### [EXERCISE PROMPT]
Exclude the pictures and reproduce the remaining data exactly as written.

### [SUPPLIED MATERIAL]

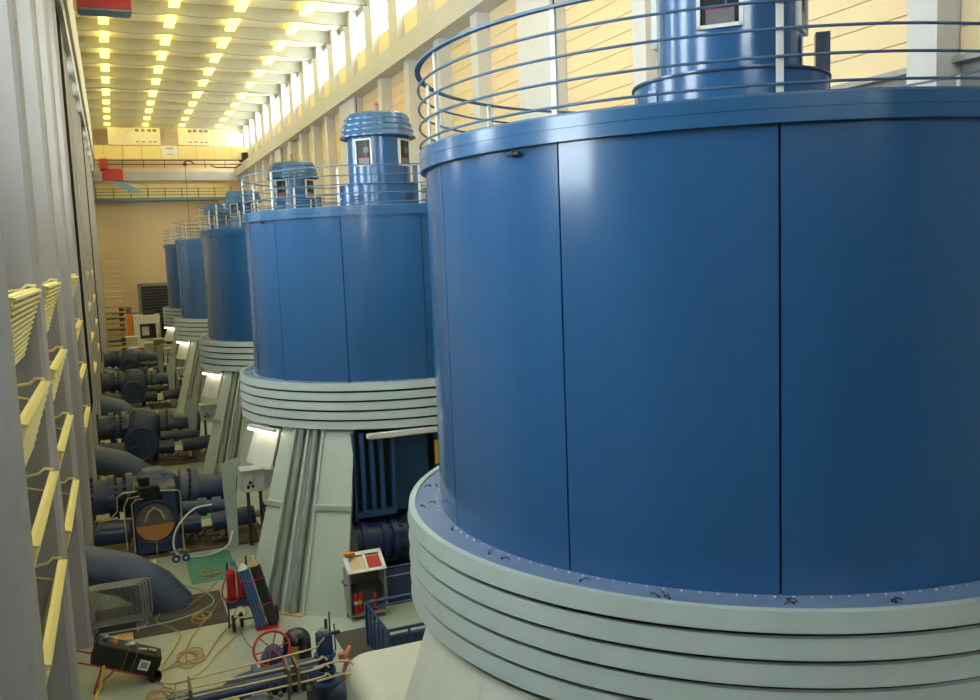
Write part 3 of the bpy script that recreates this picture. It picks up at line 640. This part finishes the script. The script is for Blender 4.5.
# white hose at the near valve
def smooth(pts, n=6):
    P = [Vector(p) for p in pts]; P = [P[0]*2-P[1]]+P+[P[-1]*2-P[-2]]; out = []
    for i in range(1, len(P)-2):
        for k in range(n):
            t = k/n; a, b, c, d = P[i-1:i+3]
            out.append(.5*((2*b)+(c-a)*t+(2*a-5*b+4*c-d)*t*t+(3*b-a-3*c+d)*t**3))
    return out+[P[-2]]
single('white_hose', MB().tube(smooth([(2.1, 26.35, 1.3), (1.6, 26.2, 1.28), (1.15, 26.1, .9), (.98, 26.0, .5), (1.05, 25.9, .15), (1.35, 25.8, .05), (1.9, 25.7, .05), (2.4, 25.8, .2), (2.6, 26.1, .5)]), .03, 8), WHITE, 'white hose looping down in front of the half disc valve', 'hose')
t = thing('hose_reel', 'pair of small blue castors with clamps at the end of the white hose', 'castor', (1.0, 25.6, 0))
for x in (0, .26): part('wheel', MB().cyl((x, -.03, .11), (x, .03, .11), .11, n=16), STEELBLUE, t); 
for x in (0, .26): part('hub', MB().cyl((x, -.04, .11), (x, .04, .11), .04, n=10), WHITE, t)
part('clamp_bar', MB().tube([(-.15, 0, .3), (.1, 0, .36), (.35, 0, .3)], .025, 6).cyl((.1, 0, .11), (.1, 0, .4), .02, n=6), GALV, t)

# crate behind elbow
t = thing('wooden_crate', 'pale wooden tray standing behind the near penstock elbow', 'crate', (-.7, 23.9, 0))
part('tray', MB().box(0, 1.15, 0, .5, 0, .05), WOOD, t)
for y0 in (0, .46): part('side_board', MB().box(0, 1.15, y0, y0+.04, .05, .55), YLAMP, t)
for x0 in (0, 1.11): part('end_board', MB().box(x0, x0+.04, .04, .46, .05, .6), YLAMP, t)

# ================================================================== BARRIERS
bar = thing('crowd_barrier', 'front steel barrier of the stack leaning by the near elbow', 'barrier', (0, 0, 0), 'steel barriers stacked beside the left wall')
part('frame', MB().tube(smooth([(-1.3, 0, .1), (-1.3, 0, .9), (-1.22, 0, 1.02), (-.2, 0, 1.02), (-.05, 0, 1.0), (0, 0, .9), (0, 0, .2), (-.1, 0, .1)], 4), .022, 8), GALV, bar)
part('bottom_rail', MB().cyl((-1.3, 0, .18), (0, 0, .18), .02, n=8), GALV, bar)
for k in range(11): part('bar', MB().cyl((-1.2+.11*k, 0, .18), (-1.2+.11*k, 0, 1.02), .01, n=6), GALV, bar)
for x in (-1.2, -.12): part('foot', MB().box(x-.03, x+.03, -.22, .22, 0, .02).cyl((x, 0, .01), (x, 0, .2), .018, n=6), GALV, bar)
index_kids()
BL = ['front', 'second', 'third', 'rearmost']
for k in range(4):
    b = bar if k == 0 else copy_tree(bar); b.location = (.02+.07*k, 21.3+.11*k, 0.012)
    b['label'] = ['front steel barrier of the stack beside the near elbow', 'steel barrier second from the front in the stack by the elbow', 'steel barrier third from the front in the stack by the elbow', 'rearmost steel barrier of the stack, closest to the elbow'][k]

# ================================================================== GAS CYLINDER CARTS
def leaned(base, top): return Vector(base), Vector(top)
t = thing('cylinder_cart', 'red two wheeled cart carrying the tall blue and dark gas cylinders', 'cart', (2.2, 20.0, 0))
fr = MB()
for dx in (0, .38):
    fr.tube([(.2+dx, .16, .02), (-.12+dx, .22, 1.3), (-.2+dx, .3, 1.5)], .018, 6)
for z in (.25, .7, 1.2): fr.cyl((.14-.25*z+.05, .17, z), (.52-.25*z+.05, .17, z), .014, n=6)
part('frame', fr, REDP, t)
part('toe_plate', MB().box(.14, .62, -.18, .16, .0, .03), REDP, t)
for z in (.55, 1.15): part('strap', MB().tube([(.1-.24*z+.05, .14, z), (.1-.24*z+.05, -.12, z), (.3-.24*z+.1, -.17, z+.02), (.62-.24*z+.05, -.12, z+.05), (.62-.24*z+.05, .14, z+.05)], .012, 6), REDP, t)
for y in (.25,):
    for x in (-.16, .62): part('wheel', MB().cyl((x, y, .17), (x+.06, y, .17), .17, n=20), RUBBER, t)
part('axle', MB().cyl((-.12, .25, .17), (.64, .25, .17), .02, n=8), DARK, t)
def cylinder(name, label, base, top, r, body, shoulder, grp):
    a, b = Vector(base), Vector(top); d = (b-a).normalized(); L = (b-a).length
    c = thing(name, label, 'gas cylinder', base, grp)
    part('body', MB().cyl((0, 0, 0), d*(L-.16), r, n=20), body, c)
    part('shoulder', MB().tube([d*(L-.16), d*(L-.08), d*(L-.02)], [r, r*.72, r*.28], 20), shoulder, c)
    part('valve', MB().cyl(d*(L-.02), d*(L+.08), .03, n=10).cyl(d*(L+.04)-Vector((.06, 0, 0)), d*(L+.04)+Vector((.06, 0, 0)), .015, n=8), BRASS, c)
    return c
c = cylinder('gas_cylinder', 'tall blue gas cylinder with a white shoulder on the red cart', (2.47, 20.0, .06), (2.12, 20.08, 1.55), .12, CYL_BLUE, WHITE, None)
for k in range(5):
    a = radians(200+35*k); o = Vector((.121*cos(a), .121*sin(a), 0)); d = Vector((-.35, .08, 1.49)).normalized()
    part('stripe', MB().cyl(o+d*.05, o+d*1.32, .008, n=5), LBLUE, c)
cylinder('gas_cylinder', 'tall dark grey gas cylinder right of the blue one', (2.74, 20.03, .06), (2.38, 20.1, 1.6), .12, CYL_DARK, WOOD, None)
t = thing('welding_cart', 'red gas hose cart with black wheel left of the blue cylinder', 'cart', (1.85, 20.3, 0))
part('frame', MB().tube([(-.05, 0, 0), (-.02, 0, .9), (.0, .05, 1.5)], .02, 6).tube([(.4, 0, .6), (.42, .05, 1.6)], .02, 6).tube([(-.02, 0, .45), (.4, 0, .5)], .015, 6).tube([(-.05, 0, .02), (.15, -.2, .35)], .015, 6), BLACK, t)
part('red_cylinder', MB().cyl((.06, 0, .7), (.06, 0, 1.3), .1, n=14).tube([(.06, 0, 1.3), (.06, 0, 1.38)], [.1, .04], 14), REDP, t)
part('red_cylinder', MB().cyl((.28, 0, .7), (.28, 0, 1.25), .1, n=14).tube([(.28, 0, 1.25), (.28, 0, 1.33)], [.1, .04], 14), REDP, t)
part('tray', MB().box(-.08, .42, -.15, .15, .5, .68), NAVY, t)
part('wheel', MB().cyl((.0, -.25, .19), (.05, -.25, .19), .19, n=20), RUBBER, t); part('wheel_hub', MB().cyl((-.01, -.25, .19), (.06, -.25, .19), .07, n=12), DARK, t)
part('hose', MB().tube(smooth([(.06, -.12, 1.3), (-.12, -.15, 1.1), (-.15, -.15, .8), (.05, -.18, .65), (.25, -.15, .85), (.3, -.12, 1.2)]), .018, 6), REDP, t)
part('hose_coil', MB().tube([(.2+.13*cos(k*.5), -.2-.01*k/10, .42+.13*sin(k*.5)) for k in range(40)], .014, 6), BRASS, t)
part('blue_regulator', MB().sphere((.12, 0, 1.5), .07, 10, 8), LBLUE, t)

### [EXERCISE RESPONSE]
Write part 3 of the bpy script that recreates this picture. It picks up at line 640. This part finishes the script. The script is for Blender 4.5.
# white hose at the near valve
def smooth(pts, n=6):
    P = [Vector(p) for p in pts]; P = [P[0]*2-P[1]]+P+[P[-1]*2-P[-2]]; out = []
    for i in range(1, len(P)-2):
        for k in range(n):
            t = k/n; a, b, c, d = P[i-1:i+3]
            out.append(.5*((2*b)+(c-a)*t+(2*a-5*b+4*c-d)*t*t+(3*b-a-3*c+d)*t**3))
    return out+[P[-2]]
single('white_hose', MB().tube(smooth([(2.1, 26.35, 1.3), (1.6, 26.2, 1.28), (1.15, 26.1, .9), (.98, 26.0, .5), (1.05, 25.9, .15), (1.35, 25.8, .05), (1.9, 25.7, .05), (2.4, 25.8, .2), (2.6, 26.1, .5)]), .03, 8), WHITE, 'white hose looping down in front of the half disc valve', 'hose')
t = thing('hose_reel', 'pair of small blue castors with clamps at the end of the white hose', 'castor', (1.0, 25.6, 0))
for x in (0, .26): part('wheel', MB().cyl((x, -.03, .11), (x, .03, .11), .11, n=16), STEELBLUE, t); 
for x in (0, .26): part('hub', MB().cyl((x, -.04, .11), (x, .04, .11), .04, n=10), WHITE, t)
part('clamp_bar', MB().tube([(-.15, 0, .3), (.1, 0, .36), (.35, 0, .3)], .025, 6).cyl((.1, 0, .11), (.1, 0, .4), .02, n=6), GALV, t)

# crate behind elbow
t = thing('wooden_crate', 'pale wooden tray standing behind the near penstock elbow', 'crate', (-.7, 23.9, 0))
part('tray', MB().box(0, 1.15, 0, .5, 0, .05), WOOD, t)
for y0 in (0, .46): part('side_board', MB().box(0, 1.15, y0, y0+.04, .05, .55), YLAMP, t)
for x0 in (0, 1.11): part('end_board', MB().box(x0, x0+.04, .04, .46, .05, .6), YLAMP, t)

# ================================================================== BARRIERS
bar = thing('crowd_barrier', 'front steel barrier of the stack leaning by the near elbow', 'barrier', (0, 0, 0), 'steel barriers stacked beside the left wall')
part('frame', MB().tube(smooth([(-1.3, 0, .1), (-1.3, 0, .9), (-1.22, 0, 1.02), (-.2, 0, 1.02), (-.05, 0, 1.0), (0, 0, .9), (0, 0, .2), (-.1, 0, .1)], 4), .022, 8), GALV, bar)
part('bottom_rail', MB().cyl((-1.3, 0, .18), (0, 0, .18), .02, n=8), GALV, bar)
for k in range(11): part('bar', MB().cyl((-1.2+.11*k, 0, .18), (-1.2+.11*k, 0, 1.02), .01, n=6), GALV, bar)
for x in (-1.2, -.12): part('foot', MB().box(x-.03, x+.03, -.22, .22, 0, .02).cyl((x, 0, .01), (x, 0, .2), .018, n=6), GALV, bar)
index_kids()
BL = ['front', 'second', 'third', 'rearmost']
for k in range(4):
    b = bar if k == 0 else copy_tree(bar); b.location = (.02+.07*k, 21.3+.11*k, 0.012)
    b['label'] = ['front steel barrier of the stack beside the near elbow', 'steel barrier second from the front in the stack by the elbow', 'steel barrier third from the front in the stack by the elbow', 'rearmost steel barrier of the stack, closest to the elbow'][k]

# ================================================================== GAS CYLINDER CARTS
def leaned(base, top): return Vector(base), Vector(top)
t = thing('cylinder_cart', 'red two wheeled cart carrying the tall blue and dark gas cylinders', 'cart', (2.2, 20.0, 0))
fr = MB()
for dx in (0, .38):
    fr.tube([(.2+dx, .16, .02), (-.12+dx, .22, 1.3), (-.2+dx, .3, 1.5)], .018, 6)
for z in (.25, .7, 1.2): fr.cyl((.14-.25*z+.05, .17, z), (.52-.25*z+.05, .17, z), .014, n=6)
part('frame', fr, REDP, t)
part('toe_plate', MB().box(.14, .62, -.18, .16, .0, .03), REDP, t)
for z in (.55, 1.15): part('strap', MB().tube([(.1-.24*z+.05, .14, z), (.1-.24*z+.05, -.12, z), (.3-.24*z+.1, -.17, z+.02), (.62-.24*z+.05, -.12, z+.05), (.62-.24*z+.05, .14, z+.05)], .012, 6), REDP, t)
for y in (.25,):
    for x in (-.16, .62): part('wheel', MB().cyl((x, y, .17), (x+.06, y, .17), .17, n=20), RUBBER, t)
part('axle', MB().cyl((-.12, .25, .17), (.64, .25, .17), .02, n=8), DARK, t)
def cylinder(name, label, base, top, r, body, shoulder, grp):
    a, b = Vector(base), Vector(top); d = (b-a).normalized(); L = (b-a).length
    c = thing(name, label, 'gas cylinder', base, grp)
    part('body', MB().cyl((0, 0, 0), d*(L-.16), r, n=20), body, c)
    part('shoulder', MB().tube([d*(L-.16), d*(L-.08), d*(L-.02)], [r, r*.72, r*.28], 20), shoulder, c)
    part('valve', MB().cyl(d*(L-.02), d*(L+.08), .03, n=10).cyl(d*(L+.04)-Vector((.06, 0, 0)), d*(L+.04)+Vector((.06, 0, 0)), .015, n=8), BRASS, c)
    return c
c = cylinder('gas_cylinder', 'tall blue gas cylinder with a white shoulder on the red cart', (2.47, 20.0, .06), (2.12, 20.08, 1.55), .12, CYL_BLUE, WHITE, None)
for k in range(5):
    a = radians(200+35*k); o = Vector((.121*cos(a), .121*sin(a), 0)); d = Vector((-.35, .08, 1.49)).normalized()
    part('stripe', MB().cyl(o+d*.05, o+d*1.32, .008, n=5), LBLUE, c)
cylinder('gas_cylinder', 'tall dark grey gas cylinder right of the blue one', (2.74, 20.03, .06), (2.38, 20.1, 1.6), .12, CYL_DARK, WOOD, None)
t = thing('welding_cart', 'red gas hose cart with black wheel left of the blue cylinder', 'cart', (1.85, 20.3, 0))
part('frame', MB().tube([(-.05, 0, 0), (-.02, 0, .9), (.0, .05, 1.5)], .02, 6).tube([(.4, 0, .6), (.42, .05, 1.6)], .02, 6).tube([(-.02, 0, .45), (.4, 0, .5)], .015, 6).tube([(-.05, 0, .02), (.15, -.2, .35)], .015, 6), BLACK, t)
part('red_cylinder', MB().cyl((.06, 0, .7), (.06, 0, 1.3), .1, n=14).tube([(.06, 0, 1.3), (.06, 0, 1.38)], [.1, .04], 14), REDP, t)
part('red_cylinder', MB().cyl((.28, 0, .7), (.28, 0, 1.25), .1, n=14).tube([(.28, 0, 1.25), (.28, 0, 1.33)], [.1, .04], 14), REDP, t)
part('tray', MB().box(-.08, .42, -.15, .15, .5, .68), NAVY, t)
part('wheel', MB().cyl((.0, -.25, .19), (.05, -.25, .19), .19, n=20), RUBBER, t); part('wheel_hub', MB().cyl((-.01, -.25, .19), (.06, -.25, .19), .07, n=12), DARK, t)
part('hose', MB().tube(smooth([(.06, -.12, 1.3), (-.12, -.15, 1.1), (-.15, -.15, .8), (.05, -.18, .65), (.25, -.15, .85), (.3, -.12, 1.2)]), .018, 6), REDP, t)
part('hose_coil', MB().tube([(.2+.13*cos(k*.5), -.2-.01*k/10, .42+.13*sin(k*.5)) for k in range(40)], .014, 6), BRASS, t)
part('blue_regulator', MB().sphere((.12, 0, 1.5), .07, 10, 8), LBLUE, t)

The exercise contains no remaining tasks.